You can hear more from J.W. Verret here, where he discusses his time at the SEC, regulation, and web3 with Jacob Robinson of the Law of Code podcast.
The Road Ahead
So where do we go from here? Hesitance and fear on behalf of the public could likely be eased if the SEC were to officially enact jurisdiction over the Web3 community at large…but it can be argued that doing so would entirely defeat the premise of decentralization. Is it not the point of decentralized finance to live outside these regulations? To live and die according to “our terms”, not “theirs”? Yes, adoption would likely skyrocket if there was more government protection, but at what cost to the heart of these concepts? The fact of the matter is, if Cryptocurrencies are to not only survive, but grow, there will likely have to be some sort of regulations put in place to ease the minds of wary investors. Remember, the Securities Act of 1933 was composed in order to ensure an event like the great crash of 1929 couldn’t ravage the American Public again. This doesn’t mean that these new assets should be shoved into a box created for classical securities though, especially when many of them do not appear to meet the requirements set forth by the Howey Test.
Such is the issue facing legislators right now, with the Biden Administration issuing an Executive Order on Ensuring Responsible Development of Digital Assets March 9th 2022. In this order, President Biden and his administration officially acknowledged the economic impact of the digital assets sector, noting the industry had reached a $3 Trillion dollar market cap – and isn’t showing signs of slowing down. (The collapse of UST, Terra, and the ensuing “crypto winter” has since impacted these numbers).

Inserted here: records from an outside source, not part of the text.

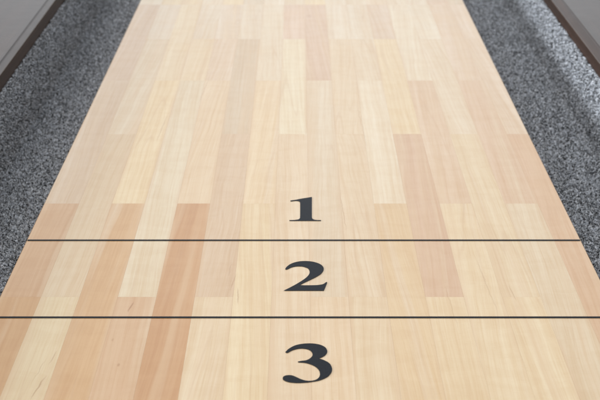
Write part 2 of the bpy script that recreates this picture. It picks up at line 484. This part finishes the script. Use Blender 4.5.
# ------------------------------------------------------------------ camera
cd = bpy.data.cameras.new('camera'); cam = bpy.data.objects.new('camera', cd); C.objects.link(cam)
cam.location = (0, 0, H)
cam.rotation_euler = (math.radians(90) - PITCH, 0, 0)
cd.sensor_width = 36; cd.lens = 77.36; cd.shift_x = 1 / 600
cd.clip_start = 0.05; cd.clip_end = 100
cd.dof.use_dof = True; cd.dof.focus_distance = 1.10; cd.dof.aperture_fstop = 17.0
S.camera = cam

# ------------------------------------------------------------------ light
def area(name, loc, target, sx, sy, power, color):
    l = bpy.data.lights.new(name, 'AREA'); l.shape = 'RECTANGLE'; l.size = sx; l.size_y = sy
    l.energy = power; l.color = color
    o = bpy.data.objects.new(name, l); C.objects.link(o); o.location = loc
    o.rotation_euler = (Vector(target) - Vector(loc)).to_track_quat('-Z', 'Y').to_euler()
    return o


area('window_light', (-3.2, 1.9, 0.62), (0.3, 1.4, 0.0), 3.0, 0.9, 155, (0.93, 0.97, 1.0))
area('softbox_light', (-1.3, 3.0, 3.9), (0.0, 1.2, 0.0), 3.4, 2.0, 96, (1.0, 0.985, 0.96))
w = bpy.data.worlds.new('World'); S.world = w; w.use_nodes = True
bg = w.node_tree.nodes['Background']
bg.inputs[0].default_value = (0.93, 0.965, 1.0, 1)
# the room: even soft light, plus a bright patch added for sheen on the board
wt = w.node_tree
tcw = wt.nodes.new('ShaderNodeTexCoord')
dt = wt.nodes.new('ShaderNodeVectorMath'); dt.operation = 'DOT_PRODUCT'
dt.inputs[1].default_value = (0.0, math.cos(math.radians(20)), math.sin(math.radians(20)))
wt.links.new(tcw.outputs['Generated'], dt.inputs[0])
mr = wt.nodes.new('ShaderNodeMapRange'); mr.interpolation_type = 'SMOOTHSTEP'
for i, v in enumerate((0.93, 0.998, 0.60, 0.88)): mr.inputs[i + 1].default_value = v
wt.links.new(dt.outputs['Value'], mr.inputs[0])
wt.links.new(mr.outputs[0], bg.inputs[1])

S.render.engine = 'CYCLES'
S.view_settings.view_transform = 'Standard'; S.view_settings.look = 'None'
S.view_settings.exposure = 0.0; S.view_settings.gamma = 1.0
S.render.resolution_x = 1024; S.render.resolution_y = 683
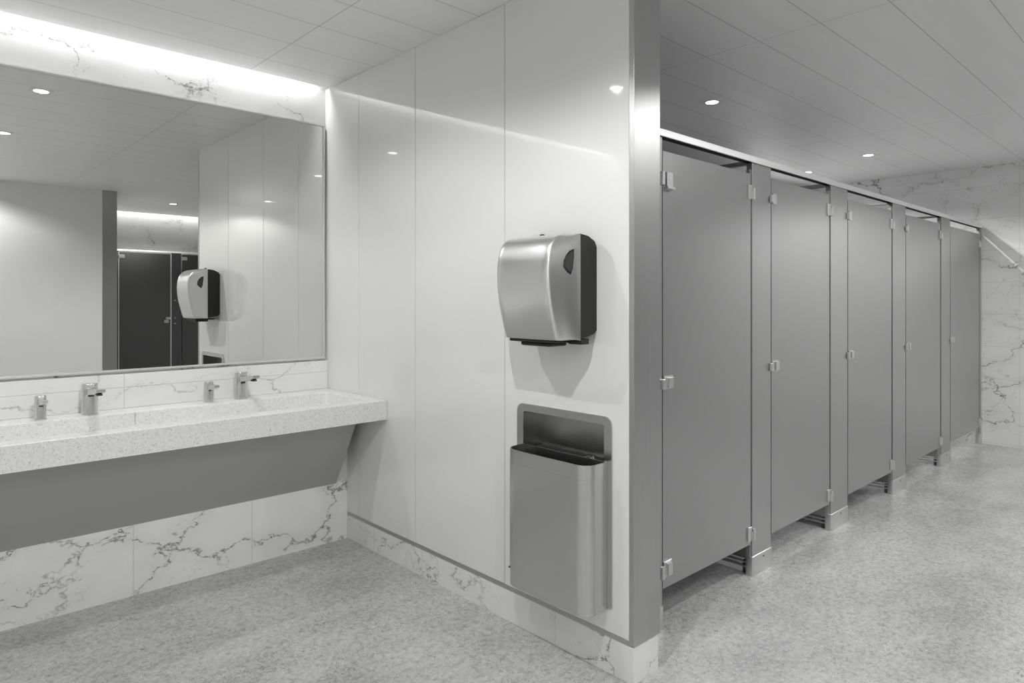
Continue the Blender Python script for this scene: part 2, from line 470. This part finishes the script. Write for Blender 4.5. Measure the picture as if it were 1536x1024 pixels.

Though not decisive by any definition of the term, the order is essentially a call for legislative bodies to assess the potential risks and benefits of digital assets and their underlying technologies. Specifically, he calls upon these bodies (such as the Federal Reserve, Financial Stability Oversight Council, and Department of Commerce, among others) to do the following:
Protect U.S. Consumers, Investors, and Businesses.
Protect U.S. and Global Financial Stability and Mitigate Systemic Risk.
Mitigate the Illicit Finance and National Security Risks Posed by the Illicit Use of Digital Assets.
Promote U.S. Leadership in Technology and Economic Competitiveness to Reinforce U.S. Leadership in the Global Financial System.
Promote Equitable Access to Safe and Affordable Financial Services.
Support Technological Advances and Ensure Responsible Development and Use of Digital Assets.
Explore a U.S. Central Bank Digital Currency (CBDC) by placing urgency on research and development of a potential United States CBDC, should issuance be deemed in the national interest.
These are certainly steps in the right direction, but the road ahead will be long and arduous. Reconciling the inherent objectives of decentralization with government regulations will be no walk in the park, especially while we await definitive regulatory authority designations as the SEC & CFTC wage battle.